Le deuxième mouvement « Sehr langsam und ganz ruhig » (très lent et très calme) fait entendre un chant calme voire introspectif, très régulier, toujours en mouvement malgré le tempo lent. Les harmonies et les couleurs de chaque timbre peuvent alors évoluer naturellement, tout comme les mélodies qui semblent s’étirer infiniment. On ne peut qu’apprécier, particulièrement dans le tourbillonnant finale, la direction précise, droite et efficace de Riccardo Minasi, absolument nécessaire dans cette œuvre à la rythmique et au contrepoint complexes.
Après cet ouvrage, très intéressant mais sans doute peu reposant pour des oreilles non habituées à son discours dissonant et dense, une autre soliste est invitée : remplaçant Kate Aldrich initialement attendue, la soprano Elza van den Heever entre en scène pour les cinq Wesendonck-Lieder de Richard Wagner, mélodies sur des poèmes de Mathilde Wesendonck, femme du mécène du musicien et amante de ce dernier.

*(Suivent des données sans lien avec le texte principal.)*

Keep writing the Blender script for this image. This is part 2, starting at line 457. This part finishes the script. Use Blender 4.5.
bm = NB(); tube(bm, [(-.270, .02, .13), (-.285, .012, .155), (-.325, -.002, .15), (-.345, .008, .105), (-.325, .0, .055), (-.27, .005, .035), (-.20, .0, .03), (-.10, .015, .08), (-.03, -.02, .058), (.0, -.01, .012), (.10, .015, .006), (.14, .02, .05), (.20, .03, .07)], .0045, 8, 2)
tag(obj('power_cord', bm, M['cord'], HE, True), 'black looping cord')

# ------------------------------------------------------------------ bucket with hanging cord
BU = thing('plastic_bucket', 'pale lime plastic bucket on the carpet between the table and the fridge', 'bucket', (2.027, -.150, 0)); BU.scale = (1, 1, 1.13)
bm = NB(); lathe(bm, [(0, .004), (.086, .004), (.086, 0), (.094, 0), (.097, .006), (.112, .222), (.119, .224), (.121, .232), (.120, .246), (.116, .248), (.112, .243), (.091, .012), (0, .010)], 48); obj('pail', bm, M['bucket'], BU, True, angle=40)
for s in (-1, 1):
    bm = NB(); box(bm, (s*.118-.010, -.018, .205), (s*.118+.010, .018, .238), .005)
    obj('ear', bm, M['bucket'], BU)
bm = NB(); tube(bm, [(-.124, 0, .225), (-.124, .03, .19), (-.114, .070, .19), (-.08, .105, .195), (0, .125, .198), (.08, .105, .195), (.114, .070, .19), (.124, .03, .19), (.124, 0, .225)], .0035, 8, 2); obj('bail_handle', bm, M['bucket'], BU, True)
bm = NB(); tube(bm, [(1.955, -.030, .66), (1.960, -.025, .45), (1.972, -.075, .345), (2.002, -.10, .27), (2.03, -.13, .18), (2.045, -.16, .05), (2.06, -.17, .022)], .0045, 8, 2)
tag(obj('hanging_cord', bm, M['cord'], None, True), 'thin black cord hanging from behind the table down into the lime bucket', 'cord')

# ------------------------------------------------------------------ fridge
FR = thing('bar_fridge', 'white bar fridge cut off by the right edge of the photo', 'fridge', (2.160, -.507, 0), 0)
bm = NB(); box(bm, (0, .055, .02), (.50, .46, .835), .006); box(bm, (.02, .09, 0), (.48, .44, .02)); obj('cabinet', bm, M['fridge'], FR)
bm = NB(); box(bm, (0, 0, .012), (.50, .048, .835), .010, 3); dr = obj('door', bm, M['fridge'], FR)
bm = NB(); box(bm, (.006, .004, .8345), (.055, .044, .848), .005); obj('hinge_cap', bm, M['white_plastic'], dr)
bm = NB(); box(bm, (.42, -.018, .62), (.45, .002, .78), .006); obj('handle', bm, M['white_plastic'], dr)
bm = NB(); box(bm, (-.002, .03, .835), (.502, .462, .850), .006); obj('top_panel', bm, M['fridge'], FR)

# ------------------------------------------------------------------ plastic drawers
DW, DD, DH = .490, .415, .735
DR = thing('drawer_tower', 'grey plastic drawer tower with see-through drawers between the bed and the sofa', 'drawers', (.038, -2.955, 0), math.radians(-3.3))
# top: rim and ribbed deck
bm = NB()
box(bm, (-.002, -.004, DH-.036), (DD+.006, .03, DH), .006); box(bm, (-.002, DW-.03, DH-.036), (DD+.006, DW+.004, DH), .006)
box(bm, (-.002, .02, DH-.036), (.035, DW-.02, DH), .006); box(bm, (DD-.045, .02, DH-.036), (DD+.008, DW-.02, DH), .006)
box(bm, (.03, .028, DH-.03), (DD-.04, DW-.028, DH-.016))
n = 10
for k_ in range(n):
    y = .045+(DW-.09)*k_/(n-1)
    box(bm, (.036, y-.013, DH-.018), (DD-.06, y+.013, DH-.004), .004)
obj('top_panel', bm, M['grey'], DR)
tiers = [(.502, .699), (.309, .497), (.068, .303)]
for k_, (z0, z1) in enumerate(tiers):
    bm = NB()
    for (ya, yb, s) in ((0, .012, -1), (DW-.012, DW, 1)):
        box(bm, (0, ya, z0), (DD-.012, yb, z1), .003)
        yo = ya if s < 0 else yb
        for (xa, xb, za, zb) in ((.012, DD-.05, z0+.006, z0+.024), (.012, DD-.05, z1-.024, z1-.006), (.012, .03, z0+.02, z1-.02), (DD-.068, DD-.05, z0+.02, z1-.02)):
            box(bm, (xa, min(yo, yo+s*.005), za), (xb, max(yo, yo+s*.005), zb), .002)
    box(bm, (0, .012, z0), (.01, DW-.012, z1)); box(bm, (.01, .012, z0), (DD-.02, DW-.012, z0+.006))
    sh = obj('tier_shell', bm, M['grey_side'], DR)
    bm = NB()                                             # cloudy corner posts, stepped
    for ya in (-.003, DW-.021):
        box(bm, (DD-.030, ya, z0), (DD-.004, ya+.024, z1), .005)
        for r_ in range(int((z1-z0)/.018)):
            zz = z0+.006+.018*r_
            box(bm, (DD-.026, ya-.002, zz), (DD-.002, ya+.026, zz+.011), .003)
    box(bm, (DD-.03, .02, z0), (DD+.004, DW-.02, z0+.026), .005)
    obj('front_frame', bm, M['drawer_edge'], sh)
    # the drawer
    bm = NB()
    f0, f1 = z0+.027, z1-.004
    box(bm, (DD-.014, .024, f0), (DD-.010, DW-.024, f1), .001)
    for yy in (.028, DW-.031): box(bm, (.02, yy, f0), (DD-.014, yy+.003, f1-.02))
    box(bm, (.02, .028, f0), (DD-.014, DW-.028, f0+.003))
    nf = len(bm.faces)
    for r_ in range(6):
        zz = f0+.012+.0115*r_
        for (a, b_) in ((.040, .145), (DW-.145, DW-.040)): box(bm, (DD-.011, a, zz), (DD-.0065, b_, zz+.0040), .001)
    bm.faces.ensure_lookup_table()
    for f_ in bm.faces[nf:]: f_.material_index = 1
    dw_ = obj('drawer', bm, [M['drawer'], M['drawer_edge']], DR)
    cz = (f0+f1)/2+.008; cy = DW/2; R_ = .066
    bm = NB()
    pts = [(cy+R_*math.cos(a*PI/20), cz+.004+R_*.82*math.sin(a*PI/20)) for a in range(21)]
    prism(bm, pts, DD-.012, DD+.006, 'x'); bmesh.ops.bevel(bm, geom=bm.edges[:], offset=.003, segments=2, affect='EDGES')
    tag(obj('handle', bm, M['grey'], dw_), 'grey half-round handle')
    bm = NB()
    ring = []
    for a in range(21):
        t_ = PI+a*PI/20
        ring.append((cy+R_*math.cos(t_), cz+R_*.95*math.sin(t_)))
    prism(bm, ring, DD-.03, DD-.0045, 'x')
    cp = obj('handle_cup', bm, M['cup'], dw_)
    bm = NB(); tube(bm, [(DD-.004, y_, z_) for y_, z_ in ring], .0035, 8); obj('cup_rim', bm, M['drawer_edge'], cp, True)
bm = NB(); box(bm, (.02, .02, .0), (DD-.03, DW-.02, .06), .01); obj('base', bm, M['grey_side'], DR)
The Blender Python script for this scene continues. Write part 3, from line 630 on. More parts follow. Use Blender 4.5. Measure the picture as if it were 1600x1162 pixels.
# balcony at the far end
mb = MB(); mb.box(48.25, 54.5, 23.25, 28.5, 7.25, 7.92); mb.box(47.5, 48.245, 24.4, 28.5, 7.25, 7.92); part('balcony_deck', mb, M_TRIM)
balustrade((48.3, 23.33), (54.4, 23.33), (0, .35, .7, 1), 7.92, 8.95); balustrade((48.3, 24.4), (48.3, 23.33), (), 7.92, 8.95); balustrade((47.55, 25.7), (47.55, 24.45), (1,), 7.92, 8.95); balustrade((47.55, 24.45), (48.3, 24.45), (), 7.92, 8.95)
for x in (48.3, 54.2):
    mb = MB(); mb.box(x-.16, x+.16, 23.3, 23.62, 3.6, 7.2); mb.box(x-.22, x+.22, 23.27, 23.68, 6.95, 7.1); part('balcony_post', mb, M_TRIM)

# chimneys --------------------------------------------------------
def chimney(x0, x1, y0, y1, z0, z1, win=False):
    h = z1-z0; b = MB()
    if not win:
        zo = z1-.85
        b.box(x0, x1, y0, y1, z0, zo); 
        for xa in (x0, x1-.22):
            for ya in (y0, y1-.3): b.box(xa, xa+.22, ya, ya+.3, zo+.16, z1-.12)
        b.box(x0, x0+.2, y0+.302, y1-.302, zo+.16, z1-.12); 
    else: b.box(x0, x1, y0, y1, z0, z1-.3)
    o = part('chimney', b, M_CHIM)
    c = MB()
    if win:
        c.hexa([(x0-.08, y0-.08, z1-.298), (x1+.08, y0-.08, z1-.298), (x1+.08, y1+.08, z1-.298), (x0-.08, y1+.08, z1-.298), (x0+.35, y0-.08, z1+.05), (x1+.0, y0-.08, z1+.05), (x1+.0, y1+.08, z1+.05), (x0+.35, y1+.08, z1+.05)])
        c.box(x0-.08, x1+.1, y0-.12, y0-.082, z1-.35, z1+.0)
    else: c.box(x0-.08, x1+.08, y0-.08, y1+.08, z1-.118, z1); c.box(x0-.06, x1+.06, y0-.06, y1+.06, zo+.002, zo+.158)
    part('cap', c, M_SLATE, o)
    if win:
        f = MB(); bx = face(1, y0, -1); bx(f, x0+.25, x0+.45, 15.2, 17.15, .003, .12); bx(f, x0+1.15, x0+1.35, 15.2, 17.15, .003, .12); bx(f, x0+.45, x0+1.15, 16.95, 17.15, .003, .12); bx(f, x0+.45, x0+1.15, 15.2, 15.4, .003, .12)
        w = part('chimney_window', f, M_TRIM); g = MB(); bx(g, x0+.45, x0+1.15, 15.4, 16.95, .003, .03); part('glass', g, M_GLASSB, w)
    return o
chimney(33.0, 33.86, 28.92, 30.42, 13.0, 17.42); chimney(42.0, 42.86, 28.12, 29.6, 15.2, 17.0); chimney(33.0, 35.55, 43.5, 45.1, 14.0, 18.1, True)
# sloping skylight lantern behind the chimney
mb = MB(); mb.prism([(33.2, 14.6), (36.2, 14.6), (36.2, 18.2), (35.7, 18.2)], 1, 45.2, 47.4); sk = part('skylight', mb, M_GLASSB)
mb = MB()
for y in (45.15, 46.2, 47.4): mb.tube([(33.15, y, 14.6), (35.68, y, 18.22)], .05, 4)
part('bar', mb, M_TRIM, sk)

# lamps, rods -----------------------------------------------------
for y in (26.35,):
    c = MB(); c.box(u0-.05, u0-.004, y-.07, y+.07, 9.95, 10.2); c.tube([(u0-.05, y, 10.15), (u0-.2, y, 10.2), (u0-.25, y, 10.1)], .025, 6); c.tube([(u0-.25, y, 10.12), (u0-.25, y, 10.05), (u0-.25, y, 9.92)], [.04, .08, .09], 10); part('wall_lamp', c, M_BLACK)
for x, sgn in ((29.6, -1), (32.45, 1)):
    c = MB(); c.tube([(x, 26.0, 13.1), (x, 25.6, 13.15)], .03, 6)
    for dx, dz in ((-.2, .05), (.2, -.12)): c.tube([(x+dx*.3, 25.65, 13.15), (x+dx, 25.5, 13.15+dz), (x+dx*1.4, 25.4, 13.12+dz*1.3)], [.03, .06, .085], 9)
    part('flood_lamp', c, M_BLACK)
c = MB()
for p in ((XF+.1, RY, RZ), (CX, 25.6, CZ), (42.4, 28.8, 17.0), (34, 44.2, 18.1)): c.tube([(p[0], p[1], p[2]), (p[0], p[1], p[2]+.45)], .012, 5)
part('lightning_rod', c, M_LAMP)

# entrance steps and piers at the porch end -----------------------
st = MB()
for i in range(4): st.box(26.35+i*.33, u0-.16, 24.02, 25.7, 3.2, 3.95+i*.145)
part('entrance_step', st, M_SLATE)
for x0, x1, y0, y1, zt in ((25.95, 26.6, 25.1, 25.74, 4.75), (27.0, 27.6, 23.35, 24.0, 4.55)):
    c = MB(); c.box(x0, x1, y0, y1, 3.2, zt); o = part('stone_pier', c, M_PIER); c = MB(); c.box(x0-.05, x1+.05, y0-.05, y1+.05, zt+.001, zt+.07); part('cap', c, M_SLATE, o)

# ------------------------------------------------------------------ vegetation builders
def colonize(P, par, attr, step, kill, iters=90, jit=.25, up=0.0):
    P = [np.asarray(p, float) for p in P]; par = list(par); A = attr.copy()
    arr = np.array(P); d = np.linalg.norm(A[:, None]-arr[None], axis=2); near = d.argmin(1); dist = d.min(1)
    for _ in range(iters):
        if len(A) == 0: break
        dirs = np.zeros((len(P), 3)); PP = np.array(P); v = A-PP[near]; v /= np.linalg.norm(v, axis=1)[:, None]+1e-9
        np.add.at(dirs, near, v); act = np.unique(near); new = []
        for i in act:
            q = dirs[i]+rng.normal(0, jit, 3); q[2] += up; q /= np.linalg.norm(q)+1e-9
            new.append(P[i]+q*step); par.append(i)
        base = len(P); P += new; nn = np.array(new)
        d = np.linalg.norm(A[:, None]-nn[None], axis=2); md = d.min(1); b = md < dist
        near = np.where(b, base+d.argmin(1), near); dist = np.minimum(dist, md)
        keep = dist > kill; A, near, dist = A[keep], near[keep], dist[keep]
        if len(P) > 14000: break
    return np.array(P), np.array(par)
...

On remarque de suite la beauté des cordes, assurément grâce au soin particulier de Riccardo Minasi, excellent violoniste lui-même, dont les élans emportent l’auditeur avec délice. L’intensité du sublime motif de la troisième mélodie « Im Treibhaus » – qui deviendra le leitmotiv de la tristesse dans le prélude du troisième acte de Tristan und Isolde – n’en est que plus forte. C’est à partir de ce numéro qu’Elza van den Heever se montre un peu plus présente, ce qui manquait précédemment, tant vocalement que physiquement. On aurait souhaité qu’elle déclame davantage ses textes poétiques et unifie sa projection, d’abord inégale par ses délicates propositions de nuances. Celles-ci sont plus sûres et encore plus appréciables dans la dernière strophe de « Im Treibhaus » comme dans le très beau « Traüme ». Son chant sincère et clair est parfaitement accompagné par le mouvement régulier et discret des cordes, ainsi que par les phrases des vents subliment menées.